Justin Vernon And Aaron Dessner Have A New Band — And A New Way To Listen

Jun 6, 2018
Originally published on June 6, 2018 3:30 pm

Bon Iver may take its time between albums, but bandleader Justin Vernon remains a geyser of ideas in his off hours. On Wednesday, he and a pair of fellow idea-geysers — The National's Aaron and Bryce Dessner — launched a new platform for listening, called PEOPLE, and populated it with a trove of music. That trove includes songs by the duo of Aaron Dessner and Vernon, recording under the name Big Red Machine.

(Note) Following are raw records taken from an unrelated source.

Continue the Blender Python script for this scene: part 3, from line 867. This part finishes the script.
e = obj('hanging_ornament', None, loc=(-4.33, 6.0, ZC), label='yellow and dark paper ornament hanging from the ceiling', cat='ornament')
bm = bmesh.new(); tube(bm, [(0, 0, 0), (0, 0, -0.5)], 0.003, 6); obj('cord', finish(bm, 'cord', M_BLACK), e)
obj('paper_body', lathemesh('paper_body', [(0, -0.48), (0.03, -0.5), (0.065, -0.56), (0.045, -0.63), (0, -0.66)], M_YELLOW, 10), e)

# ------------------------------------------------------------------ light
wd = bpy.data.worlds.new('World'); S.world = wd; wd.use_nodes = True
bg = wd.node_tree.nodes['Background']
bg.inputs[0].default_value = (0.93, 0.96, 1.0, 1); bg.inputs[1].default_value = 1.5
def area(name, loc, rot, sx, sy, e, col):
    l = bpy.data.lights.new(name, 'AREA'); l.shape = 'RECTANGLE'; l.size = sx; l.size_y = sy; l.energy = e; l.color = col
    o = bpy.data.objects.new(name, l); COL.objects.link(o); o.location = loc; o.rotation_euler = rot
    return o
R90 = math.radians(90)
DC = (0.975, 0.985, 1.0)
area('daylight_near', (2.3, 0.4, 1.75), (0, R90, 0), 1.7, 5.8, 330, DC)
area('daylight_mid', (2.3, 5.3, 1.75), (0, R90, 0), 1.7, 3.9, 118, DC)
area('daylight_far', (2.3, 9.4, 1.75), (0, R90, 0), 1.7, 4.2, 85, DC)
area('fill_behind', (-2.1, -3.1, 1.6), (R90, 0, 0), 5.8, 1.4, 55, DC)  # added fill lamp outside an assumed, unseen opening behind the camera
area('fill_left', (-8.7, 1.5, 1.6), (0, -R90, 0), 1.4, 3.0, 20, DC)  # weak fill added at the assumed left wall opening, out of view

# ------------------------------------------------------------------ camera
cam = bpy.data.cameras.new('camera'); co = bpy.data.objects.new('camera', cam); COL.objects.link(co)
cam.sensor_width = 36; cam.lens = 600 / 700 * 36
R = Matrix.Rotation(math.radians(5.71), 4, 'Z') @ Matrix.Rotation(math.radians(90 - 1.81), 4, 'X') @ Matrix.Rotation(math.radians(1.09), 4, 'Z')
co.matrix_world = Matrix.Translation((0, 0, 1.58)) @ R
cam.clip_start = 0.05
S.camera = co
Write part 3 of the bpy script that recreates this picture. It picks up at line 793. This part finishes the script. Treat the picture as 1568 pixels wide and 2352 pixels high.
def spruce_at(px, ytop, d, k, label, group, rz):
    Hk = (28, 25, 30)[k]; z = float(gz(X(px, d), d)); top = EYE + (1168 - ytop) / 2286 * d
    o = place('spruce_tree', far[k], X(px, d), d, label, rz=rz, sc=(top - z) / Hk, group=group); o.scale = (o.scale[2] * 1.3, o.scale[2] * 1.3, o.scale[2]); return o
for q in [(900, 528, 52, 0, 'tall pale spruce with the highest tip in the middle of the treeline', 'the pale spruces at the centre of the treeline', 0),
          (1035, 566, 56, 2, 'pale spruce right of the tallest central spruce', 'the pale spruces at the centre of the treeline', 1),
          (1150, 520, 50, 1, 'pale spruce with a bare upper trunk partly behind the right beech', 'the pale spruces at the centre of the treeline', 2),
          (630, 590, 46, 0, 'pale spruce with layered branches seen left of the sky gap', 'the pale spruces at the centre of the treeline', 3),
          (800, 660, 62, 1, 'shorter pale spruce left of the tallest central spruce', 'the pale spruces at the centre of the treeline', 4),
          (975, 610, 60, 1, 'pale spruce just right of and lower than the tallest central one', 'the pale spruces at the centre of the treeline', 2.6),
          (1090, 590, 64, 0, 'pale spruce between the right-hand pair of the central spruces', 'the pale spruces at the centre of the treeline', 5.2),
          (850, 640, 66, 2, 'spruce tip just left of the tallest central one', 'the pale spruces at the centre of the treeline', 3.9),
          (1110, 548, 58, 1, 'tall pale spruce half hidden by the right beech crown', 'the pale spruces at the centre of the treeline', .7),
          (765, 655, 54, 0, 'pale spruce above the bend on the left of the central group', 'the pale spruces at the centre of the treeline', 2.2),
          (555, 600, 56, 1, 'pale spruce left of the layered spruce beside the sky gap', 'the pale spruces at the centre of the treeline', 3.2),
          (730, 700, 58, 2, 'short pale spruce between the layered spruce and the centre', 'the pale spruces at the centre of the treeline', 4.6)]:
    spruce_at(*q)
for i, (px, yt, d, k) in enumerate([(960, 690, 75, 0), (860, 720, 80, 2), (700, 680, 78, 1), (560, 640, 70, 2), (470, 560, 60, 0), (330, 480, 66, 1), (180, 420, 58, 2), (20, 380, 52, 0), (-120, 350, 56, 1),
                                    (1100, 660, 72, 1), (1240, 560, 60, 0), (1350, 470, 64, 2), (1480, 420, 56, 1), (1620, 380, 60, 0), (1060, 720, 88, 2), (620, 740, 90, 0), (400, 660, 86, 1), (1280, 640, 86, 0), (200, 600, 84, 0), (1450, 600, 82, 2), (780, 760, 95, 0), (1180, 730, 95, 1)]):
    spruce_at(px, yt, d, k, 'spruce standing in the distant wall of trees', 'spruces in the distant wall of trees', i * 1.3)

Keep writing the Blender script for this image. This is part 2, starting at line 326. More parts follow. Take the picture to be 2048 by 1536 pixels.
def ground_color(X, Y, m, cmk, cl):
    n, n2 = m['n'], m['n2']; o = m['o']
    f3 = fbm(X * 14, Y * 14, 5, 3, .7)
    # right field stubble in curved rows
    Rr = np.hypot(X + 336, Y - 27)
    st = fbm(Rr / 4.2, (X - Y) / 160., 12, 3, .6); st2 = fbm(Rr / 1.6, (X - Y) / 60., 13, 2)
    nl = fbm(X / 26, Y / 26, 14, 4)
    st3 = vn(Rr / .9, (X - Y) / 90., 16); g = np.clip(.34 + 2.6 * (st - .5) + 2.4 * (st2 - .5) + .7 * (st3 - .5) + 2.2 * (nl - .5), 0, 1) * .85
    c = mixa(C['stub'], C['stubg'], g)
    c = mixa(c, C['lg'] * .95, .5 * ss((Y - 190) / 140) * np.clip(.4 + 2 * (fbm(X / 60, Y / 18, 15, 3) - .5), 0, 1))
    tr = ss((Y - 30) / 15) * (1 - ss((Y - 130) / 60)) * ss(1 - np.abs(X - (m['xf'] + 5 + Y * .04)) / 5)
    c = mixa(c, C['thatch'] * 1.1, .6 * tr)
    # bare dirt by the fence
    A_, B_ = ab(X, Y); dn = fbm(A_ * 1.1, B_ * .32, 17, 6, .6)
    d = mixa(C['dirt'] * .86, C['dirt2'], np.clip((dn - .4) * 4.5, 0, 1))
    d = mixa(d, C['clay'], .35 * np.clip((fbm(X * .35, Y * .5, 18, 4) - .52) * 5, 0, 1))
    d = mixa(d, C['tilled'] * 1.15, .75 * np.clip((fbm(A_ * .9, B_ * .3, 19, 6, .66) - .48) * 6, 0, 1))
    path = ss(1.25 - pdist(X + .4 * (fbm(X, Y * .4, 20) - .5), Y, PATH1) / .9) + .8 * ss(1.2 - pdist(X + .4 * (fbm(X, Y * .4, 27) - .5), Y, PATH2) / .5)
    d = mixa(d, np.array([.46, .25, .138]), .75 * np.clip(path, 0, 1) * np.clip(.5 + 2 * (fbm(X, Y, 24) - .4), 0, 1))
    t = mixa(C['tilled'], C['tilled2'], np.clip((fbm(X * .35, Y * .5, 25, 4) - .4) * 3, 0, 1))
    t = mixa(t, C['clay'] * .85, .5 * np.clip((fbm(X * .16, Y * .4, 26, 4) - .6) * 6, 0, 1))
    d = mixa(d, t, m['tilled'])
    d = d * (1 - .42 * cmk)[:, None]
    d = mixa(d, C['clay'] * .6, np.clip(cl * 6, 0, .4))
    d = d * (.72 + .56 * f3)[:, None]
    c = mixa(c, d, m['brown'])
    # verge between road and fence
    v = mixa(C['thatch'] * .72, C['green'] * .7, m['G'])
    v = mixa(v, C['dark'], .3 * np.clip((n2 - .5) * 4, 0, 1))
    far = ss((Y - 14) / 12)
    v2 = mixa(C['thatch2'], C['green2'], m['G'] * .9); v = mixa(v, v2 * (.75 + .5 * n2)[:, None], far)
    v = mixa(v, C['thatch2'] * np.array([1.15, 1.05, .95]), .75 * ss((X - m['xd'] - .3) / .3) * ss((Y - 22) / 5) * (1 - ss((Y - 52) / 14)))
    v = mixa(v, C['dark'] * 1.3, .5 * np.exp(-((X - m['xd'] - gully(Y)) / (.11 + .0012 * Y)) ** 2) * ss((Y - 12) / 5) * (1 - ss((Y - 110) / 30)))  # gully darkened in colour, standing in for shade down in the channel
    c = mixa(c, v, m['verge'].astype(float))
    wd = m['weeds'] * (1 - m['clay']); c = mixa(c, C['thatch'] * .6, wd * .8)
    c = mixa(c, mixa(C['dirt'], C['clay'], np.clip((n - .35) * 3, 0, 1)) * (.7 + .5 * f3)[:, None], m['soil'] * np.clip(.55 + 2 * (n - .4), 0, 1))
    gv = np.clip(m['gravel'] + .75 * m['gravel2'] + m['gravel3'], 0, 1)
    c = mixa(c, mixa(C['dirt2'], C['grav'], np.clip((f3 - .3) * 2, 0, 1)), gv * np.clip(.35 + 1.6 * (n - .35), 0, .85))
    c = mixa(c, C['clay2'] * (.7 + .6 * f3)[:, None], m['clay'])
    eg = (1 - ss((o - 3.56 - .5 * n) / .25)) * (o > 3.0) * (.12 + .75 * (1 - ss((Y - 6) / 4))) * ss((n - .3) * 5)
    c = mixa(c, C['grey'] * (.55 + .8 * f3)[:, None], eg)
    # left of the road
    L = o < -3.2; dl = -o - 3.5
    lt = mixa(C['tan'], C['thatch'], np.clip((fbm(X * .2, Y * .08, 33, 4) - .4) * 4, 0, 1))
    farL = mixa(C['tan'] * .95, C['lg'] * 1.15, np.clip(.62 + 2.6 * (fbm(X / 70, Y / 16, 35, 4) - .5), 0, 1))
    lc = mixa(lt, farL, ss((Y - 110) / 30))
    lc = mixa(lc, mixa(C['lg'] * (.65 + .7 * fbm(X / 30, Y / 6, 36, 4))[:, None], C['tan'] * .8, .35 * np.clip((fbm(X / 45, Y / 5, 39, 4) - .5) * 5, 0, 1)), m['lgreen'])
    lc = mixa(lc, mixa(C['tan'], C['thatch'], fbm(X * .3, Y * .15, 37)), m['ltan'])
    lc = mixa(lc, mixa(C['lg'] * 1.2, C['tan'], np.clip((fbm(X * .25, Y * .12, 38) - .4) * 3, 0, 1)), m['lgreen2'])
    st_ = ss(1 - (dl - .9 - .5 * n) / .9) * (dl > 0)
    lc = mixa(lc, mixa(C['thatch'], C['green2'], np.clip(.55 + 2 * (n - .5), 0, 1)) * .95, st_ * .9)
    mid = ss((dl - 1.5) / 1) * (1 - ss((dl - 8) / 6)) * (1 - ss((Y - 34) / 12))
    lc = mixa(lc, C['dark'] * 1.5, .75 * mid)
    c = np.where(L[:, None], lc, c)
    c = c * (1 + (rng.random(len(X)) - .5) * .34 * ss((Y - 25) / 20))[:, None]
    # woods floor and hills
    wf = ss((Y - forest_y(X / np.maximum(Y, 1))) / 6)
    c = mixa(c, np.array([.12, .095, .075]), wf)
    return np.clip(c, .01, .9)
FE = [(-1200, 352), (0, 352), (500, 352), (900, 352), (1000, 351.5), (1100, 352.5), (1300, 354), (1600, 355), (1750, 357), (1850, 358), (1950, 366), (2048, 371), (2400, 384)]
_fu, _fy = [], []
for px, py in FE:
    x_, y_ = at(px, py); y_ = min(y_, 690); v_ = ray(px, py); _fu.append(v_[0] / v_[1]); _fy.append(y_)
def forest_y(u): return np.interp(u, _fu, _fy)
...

Your curiosity about Big Red Machine can be sated by popping over and streaming four of its songs, which blend Vernon's characteristically oblique and poetic words with a busy collage of sounds. Then, you can dig through an archive of new and/or previously unreleased music by Vernon (check out his page for a rabbit hole of rare music), the Dessners (in a project called Red Bird Hollow), Marijuana Deathsquads, Poliça, This Is The Kit and many more. (For a slightly deeper cut, try this angelic recording from Invisible Boy.)

To put it mildly, this is not a slickly rendered website: It's basically a list of crude hyperlinks with a streaming radio station and links to stream individual songs on demand. The site's mission statement makes clear that it's intended primarily as a home "for all the raw, the unpackaged, the experiments and the evolved ideas."

Elsewhere, the site's organizers explain the ideas behind PEOPLE, which will also spawn an ambitious concert event at Funkhaus in Berlin on August 18-19.

"We are a steadily growing group of artists, freely creating and sharing our work with each other and everyone," the organizers write. "We call it PEOPLE. It was born of a wish to establish an independent and nurturing space in which to make work (generally around music) that is collaborative, spontaneous and expressive in nature and where all unnecessary distractions or obstacles that get in the way are removed. PEOPLE is for the benefit and development of the artists involved and just as importantly, for those who would like to access and enjoy the output. It is as much about the process of making work and showing all that openly, as the final outcome."